Marlene (Laura Condlln, solide) est omnisciente dans les tableaux de Top Girls. On parle d’elle, même quand elle n’est pas là. Dès le second tableau, l’admiration que lui voue sa nièce Angie (Lauryn Allman) est touchante de maladresse, et confiée de façon étrange à la jeune amie de cette dernière.

Puis se succèdent une série d’entrevues menées par Nell (Lucinda Davis) et Jeannine (Julie Tamiko Manning), qui sont en réalité des confrontations femme à femme souvent cocasses, mais qui mettent parfois mal à l’aise.

Le dernier tableau est une confrontation d’un autre genre, opposant Marlene à sa sœur Joyce (très forte Leni Parker), mère d’Angie. Les répliques résonnent, mais lorsque s’enchevêtrent les paroles, on se retrouve au cœur d’une cacophonie assourdissante comme seules deux sœurs savent créer.

Ce que ça donne au final? Des tableaux très différents les uns des autres, tous reliés à Marlene. Le spectateur seul décidera d’ignorer ou non le fil blanc duquel sont cousus les canevas de cette pièce néanmoins fort bien rédigée sur fond d’Angleterre thatchérienne.

La mise en scène signée Michelle Chevrier est d’une propreté et d’une netteté quasi chirurgicale. Le milieu aseptisé dans lequel se retrouvent les personnages permet une grande liberté de mouvement tout en offrant un contraste intéressant avec les dialogues, dentelles aux motifs complexes qui se répètent incessamment pour former un tout. Chapeau pour les choix musicaux entre tableaux, par ailleurs.

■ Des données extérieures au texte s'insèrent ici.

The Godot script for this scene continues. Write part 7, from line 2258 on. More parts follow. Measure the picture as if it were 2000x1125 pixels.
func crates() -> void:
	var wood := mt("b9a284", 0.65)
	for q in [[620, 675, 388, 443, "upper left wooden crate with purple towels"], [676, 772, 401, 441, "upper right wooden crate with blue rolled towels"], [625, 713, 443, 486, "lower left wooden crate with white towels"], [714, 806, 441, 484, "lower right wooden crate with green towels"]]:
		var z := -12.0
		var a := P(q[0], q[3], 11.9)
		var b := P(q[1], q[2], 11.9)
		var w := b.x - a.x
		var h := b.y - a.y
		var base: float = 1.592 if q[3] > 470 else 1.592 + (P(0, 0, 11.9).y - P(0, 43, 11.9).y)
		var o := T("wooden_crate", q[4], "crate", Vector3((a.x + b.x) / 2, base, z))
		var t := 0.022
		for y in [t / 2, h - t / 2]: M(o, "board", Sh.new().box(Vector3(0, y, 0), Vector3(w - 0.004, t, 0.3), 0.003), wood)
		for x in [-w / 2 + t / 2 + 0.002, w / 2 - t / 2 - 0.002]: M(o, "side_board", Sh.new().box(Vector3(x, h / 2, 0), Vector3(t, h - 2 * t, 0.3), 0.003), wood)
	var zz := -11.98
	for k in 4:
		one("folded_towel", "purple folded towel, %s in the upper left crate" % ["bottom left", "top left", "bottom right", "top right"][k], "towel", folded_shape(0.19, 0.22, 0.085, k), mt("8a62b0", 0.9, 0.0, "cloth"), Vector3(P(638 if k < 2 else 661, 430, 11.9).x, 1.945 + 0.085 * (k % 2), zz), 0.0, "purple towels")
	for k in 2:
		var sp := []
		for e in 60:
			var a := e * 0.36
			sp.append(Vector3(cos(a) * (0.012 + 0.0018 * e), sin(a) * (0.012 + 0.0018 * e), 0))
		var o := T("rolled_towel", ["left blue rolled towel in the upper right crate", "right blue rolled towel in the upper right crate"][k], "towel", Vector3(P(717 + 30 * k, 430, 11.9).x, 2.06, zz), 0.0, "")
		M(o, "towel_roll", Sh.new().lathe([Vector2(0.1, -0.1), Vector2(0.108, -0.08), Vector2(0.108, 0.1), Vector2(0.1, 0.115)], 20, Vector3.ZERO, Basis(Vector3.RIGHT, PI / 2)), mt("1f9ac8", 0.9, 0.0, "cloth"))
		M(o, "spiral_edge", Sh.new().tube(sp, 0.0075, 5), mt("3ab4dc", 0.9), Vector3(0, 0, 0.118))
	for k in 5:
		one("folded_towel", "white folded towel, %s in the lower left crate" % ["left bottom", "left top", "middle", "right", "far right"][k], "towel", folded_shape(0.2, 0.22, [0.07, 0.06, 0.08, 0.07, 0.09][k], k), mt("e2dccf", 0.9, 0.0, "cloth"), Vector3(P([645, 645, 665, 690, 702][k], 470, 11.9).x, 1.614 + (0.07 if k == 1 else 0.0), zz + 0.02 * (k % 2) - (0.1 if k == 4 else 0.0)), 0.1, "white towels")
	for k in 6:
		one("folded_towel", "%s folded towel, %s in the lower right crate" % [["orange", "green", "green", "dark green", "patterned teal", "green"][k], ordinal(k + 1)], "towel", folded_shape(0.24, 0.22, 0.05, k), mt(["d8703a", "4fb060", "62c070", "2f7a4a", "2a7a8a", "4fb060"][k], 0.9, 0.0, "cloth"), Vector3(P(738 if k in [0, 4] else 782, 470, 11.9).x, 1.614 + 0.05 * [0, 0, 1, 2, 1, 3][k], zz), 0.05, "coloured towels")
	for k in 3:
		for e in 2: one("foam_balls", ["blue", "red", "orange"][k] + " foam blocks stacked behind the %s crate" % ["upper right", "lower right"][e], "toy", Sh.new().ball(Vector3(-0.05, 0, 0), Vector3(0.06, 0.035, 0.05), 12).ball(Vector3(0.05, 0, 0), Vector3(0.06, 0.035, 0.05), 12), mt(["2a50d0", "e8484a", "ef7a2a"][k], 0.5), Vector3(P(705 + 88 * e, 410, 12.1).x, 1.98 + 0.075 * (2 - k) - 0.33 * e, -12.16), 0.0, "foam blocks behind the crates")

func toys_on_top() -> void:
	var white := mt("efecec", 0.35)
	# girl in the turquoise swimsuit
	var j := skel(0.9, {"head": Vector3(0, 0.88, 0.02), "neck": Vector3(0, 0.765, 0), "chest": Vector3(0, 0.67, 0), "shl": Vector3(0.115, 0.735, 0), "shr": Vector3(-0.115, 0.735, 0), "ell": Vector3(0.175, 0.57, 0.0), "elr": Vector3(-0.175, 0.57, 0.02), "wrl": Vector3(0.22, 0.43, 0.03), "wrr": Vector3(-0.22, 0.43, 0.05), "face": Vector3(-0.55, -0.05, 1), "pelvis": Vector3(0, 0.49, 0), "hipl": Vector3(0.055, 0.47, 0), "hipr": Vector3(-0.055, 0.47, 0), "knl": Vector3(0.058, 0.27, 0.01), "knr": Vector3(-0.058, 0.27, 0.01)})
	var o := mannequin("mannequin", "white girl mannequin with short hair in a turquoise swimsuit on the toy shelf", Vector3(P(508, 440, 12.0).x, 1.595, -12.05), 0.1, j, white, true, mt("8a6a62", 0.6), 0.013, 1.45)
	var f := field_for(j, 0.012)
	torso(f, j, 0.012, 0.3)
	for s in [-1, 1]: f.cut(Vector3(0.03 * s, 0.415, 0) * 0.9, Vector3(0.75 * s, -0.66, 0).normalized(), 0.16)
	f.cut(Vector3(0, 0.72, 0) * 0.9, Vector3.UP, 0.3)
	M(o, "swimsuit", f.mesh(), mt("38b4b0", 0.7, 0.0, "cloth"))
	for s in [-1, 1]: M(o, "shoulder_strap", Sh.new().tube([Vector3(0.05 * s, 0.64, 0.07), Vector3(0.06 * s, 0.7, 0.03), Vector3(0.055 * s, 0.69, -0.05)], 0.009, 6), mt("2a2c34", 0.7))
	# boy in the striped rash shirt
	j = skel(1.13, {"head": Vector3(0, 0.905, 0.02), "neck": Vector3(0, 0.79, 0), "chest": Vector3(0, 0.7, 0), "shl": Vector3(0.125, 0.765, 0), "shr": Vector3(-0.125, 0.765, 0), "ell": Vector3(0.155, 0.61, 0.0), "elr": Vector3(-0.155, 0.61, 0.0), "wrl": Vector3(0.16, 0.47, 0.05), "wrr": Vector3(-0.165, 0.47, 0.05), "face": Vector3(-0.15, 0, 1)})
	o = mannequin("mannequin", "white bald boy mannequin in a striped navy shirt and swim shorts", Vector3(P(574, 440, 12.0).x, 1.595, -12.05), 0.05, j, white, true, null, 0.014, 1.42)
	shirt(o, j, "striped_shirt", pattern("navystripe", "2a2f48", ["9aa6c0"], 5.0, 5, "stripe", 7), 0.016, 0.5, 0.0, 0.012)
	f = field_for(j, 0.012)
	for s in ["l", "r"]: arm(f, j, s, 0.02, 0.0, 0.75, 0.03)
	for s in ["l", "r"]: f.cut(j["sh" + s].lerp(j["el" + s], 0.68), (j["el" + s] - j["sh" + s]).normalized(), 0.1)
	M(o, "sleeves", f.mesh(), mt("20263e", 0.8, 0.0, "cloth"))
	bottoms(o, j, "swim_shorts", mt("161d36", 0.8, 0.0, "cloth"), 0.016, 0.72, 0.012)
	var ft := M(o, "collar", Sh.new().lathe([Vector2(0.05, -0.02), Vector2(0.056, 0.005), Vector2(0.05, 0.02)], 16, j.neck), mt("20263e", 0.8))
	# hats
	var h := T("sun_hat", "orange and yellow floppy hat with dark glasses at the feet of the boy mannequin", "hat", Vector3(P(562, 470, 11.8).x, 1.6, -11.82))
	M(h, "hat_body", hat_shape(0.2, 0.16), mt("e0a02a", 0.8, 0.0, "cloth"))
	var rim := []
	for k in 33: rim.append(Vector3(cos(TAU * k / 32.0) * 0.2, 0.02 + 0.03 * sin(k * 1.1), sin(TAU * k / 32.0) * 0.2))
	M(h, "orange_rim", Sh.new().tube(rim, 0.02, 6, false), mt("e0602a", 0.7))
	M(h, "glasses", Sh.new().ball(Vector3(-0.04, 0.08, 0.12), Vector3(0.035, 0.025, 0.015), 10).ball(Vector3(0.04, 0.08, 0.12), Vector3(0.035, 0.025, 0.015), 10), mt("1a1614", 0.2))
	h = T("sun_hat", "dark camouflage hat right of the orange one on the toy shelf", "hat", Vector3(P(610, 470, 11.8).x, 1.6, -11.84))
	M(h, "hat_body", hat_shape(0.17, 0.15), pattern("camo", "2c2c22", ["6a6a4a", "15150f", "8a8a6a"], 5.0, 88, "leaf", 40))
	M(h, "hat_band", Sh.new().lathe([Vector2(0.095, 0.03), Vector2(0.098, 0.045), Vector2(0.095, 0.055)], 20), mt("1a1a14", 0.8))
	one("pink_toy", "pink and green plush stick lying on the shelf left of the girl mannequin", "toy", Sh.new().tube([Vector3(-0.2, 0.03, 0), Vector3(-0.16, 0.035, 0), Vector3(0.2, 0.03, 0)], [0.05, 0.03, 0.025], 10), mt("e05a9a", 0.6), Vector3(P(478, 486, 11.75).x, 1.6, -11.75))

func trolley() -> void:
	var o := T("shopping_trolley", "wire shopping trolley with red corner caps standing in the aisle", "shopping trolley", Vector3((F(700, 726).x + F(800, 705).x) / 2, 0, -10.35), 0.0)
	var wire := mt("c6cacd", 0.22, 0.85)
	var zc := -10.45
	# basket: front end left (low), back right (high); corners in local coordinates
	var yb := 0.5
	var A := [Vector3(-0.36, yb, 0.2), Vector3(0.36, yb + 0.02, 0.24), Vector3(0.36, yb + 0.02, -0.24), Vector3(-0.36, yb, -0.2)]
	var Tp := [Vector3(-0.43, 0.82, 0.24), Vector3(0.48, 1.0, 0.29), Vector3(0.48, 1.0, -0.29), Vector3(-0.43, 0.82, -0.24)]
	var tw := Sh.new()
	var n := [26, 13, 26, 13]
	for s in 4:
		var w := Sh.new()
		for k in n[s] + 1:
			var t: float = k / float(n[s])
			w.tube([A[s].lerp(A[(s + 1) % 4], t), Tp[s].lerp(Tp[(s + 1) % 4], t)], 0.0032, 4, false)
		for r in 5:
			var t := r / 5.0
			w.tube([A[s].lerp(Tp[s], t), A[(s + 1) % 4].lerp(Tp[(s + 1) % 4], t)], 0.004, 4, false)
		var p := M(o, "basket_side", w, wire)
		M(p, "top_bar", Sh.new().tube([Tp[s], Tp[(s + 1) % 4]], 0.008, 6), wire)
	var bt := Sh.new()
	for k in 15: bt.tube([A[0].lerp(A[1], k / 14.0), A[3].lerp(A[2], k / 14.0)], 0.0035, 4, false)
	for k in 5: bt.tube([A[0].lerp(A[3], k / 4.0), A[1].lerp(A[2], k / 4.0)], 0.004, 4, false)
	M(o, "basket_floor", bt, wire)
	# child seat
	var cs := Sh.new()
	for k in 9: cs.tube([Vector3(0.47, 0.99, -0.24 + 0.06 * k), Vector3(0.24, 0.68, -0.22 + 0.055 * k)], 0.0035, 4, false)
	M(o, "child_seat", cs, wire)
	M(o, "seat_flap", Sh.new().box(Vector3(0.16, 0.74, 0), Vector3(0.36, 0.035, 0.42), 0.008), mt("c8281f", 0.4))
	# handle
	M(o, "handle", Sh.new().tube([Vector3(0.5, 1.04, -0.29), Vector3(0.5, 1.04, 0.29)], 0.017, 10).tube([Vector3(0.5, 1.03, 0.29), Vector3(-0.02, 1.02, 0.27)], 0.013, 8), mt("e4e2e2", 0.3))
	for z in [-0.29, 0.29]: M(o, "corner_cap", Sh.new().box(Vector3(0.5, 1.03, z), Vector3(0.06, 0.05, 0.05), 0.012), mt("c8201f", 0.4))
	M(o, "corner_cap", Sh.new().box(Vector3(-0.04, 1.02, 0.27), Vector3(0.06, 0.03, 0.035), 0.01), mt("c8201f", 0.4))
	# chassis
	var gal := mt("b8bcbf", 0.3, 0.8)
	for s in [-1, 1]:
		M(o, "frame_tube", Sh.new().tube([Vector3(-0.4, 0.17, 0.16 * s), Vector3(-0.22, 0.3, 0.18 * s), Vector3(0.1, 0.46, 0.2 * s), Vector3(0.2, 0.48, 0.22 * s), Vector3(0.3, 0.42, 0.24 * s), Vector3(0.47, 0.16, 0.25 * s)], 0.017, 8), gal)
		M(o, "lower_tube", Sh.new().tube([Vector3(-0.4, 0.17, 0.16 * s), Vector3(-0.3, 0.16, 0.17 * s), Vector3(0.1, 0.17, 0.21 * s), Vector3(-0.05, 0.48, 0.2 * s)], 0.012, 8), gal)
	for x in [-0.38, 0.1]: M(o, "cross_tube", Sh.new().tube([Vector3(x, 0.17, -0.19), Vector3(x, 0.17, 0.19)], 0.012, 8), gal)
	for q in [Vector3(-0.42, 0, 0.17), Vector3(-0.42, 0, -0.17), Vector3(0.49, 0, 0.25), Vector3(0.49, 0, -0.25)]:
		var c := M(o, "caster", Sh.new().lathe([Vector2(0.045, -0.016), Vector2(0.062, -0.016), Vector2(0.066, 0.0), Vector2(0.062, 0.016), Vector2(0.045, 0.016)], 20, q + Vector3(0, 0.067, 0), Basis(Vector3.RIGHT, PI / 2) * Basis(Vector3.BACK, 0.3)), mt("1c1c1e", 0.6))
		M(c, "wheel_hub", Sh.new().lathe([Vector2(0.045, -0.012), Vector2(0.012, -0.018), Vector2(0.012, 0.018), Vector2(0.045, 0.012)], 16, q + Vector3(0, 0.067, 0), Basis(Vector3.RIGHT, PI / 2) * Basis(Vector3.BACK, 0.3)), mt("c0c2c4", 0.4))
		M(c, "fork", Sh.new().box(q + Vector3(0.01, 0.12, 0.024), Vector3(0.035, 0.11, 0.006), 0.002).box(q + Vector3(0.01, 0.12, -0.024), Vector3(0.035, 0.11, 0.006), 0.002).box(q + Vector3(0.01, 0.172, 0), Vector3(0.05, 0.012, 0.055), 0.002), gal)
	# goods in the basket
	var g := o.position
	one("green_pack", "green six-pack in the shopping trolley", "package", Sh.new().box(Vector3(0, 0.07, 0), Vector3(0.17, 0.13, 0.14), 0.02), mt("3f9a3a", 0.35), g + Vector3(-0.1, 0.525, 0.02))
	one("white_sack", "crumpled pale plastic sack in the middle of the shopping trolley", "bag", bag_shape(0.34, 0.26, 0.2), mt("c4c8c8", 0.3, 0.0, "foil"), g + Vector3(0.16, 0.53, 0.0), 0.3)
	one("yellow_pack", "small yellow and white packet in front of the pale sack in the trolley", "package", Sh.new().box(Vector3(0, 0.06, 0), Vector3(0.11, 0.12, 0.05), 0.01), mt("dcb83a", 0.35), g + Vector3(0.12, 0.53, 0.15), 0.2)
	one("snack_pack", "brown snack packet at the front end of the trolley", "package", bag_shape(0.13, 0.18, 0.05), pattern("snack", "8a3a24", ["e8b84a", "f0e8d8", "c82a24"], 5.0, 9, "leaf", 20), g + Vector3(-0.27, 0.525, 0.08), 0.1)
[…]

Là où le bât blesse, c’est la durée (2h45 avec entracte). Le problème d’apparence minime qui prend des proportions démesurées, ce sont les longueurs. On cherche à faire des liens. Le premier tableau, le plus long (d’environ une heure), est de loin le plus intéressant de tous. En fait, il constitue pratiquement une pièce de théâtre à lui seul. Il est lié de façon floue aux autres scènes présentées après l’intermède. On prendrait davantage de ces interactions cinglantes, taquines ou compatissantes entre ces femmes de toutes les origines et de toutes les époques qui marquent la première heure de Top Girls. Ce qui suit est un parallèle; il peut être intéressant même si l’histoire s’égare au détour d’une entrevue ou d’une conversation bizarre d’adolescentes. Cela dit, il s’agit d’une célébration de la femme moderne, avec une distribution puissante et, surtout, exclusivement féminine, rédigée dans les années 1980, mais toujours aussi criante de vérité. Et d’actualité.

Top Girls, de Caryl Churchill, mise en scène de Micheline Chevrier. Au Centre Segal des arts de la scène jusqu’au 18 mai 2014.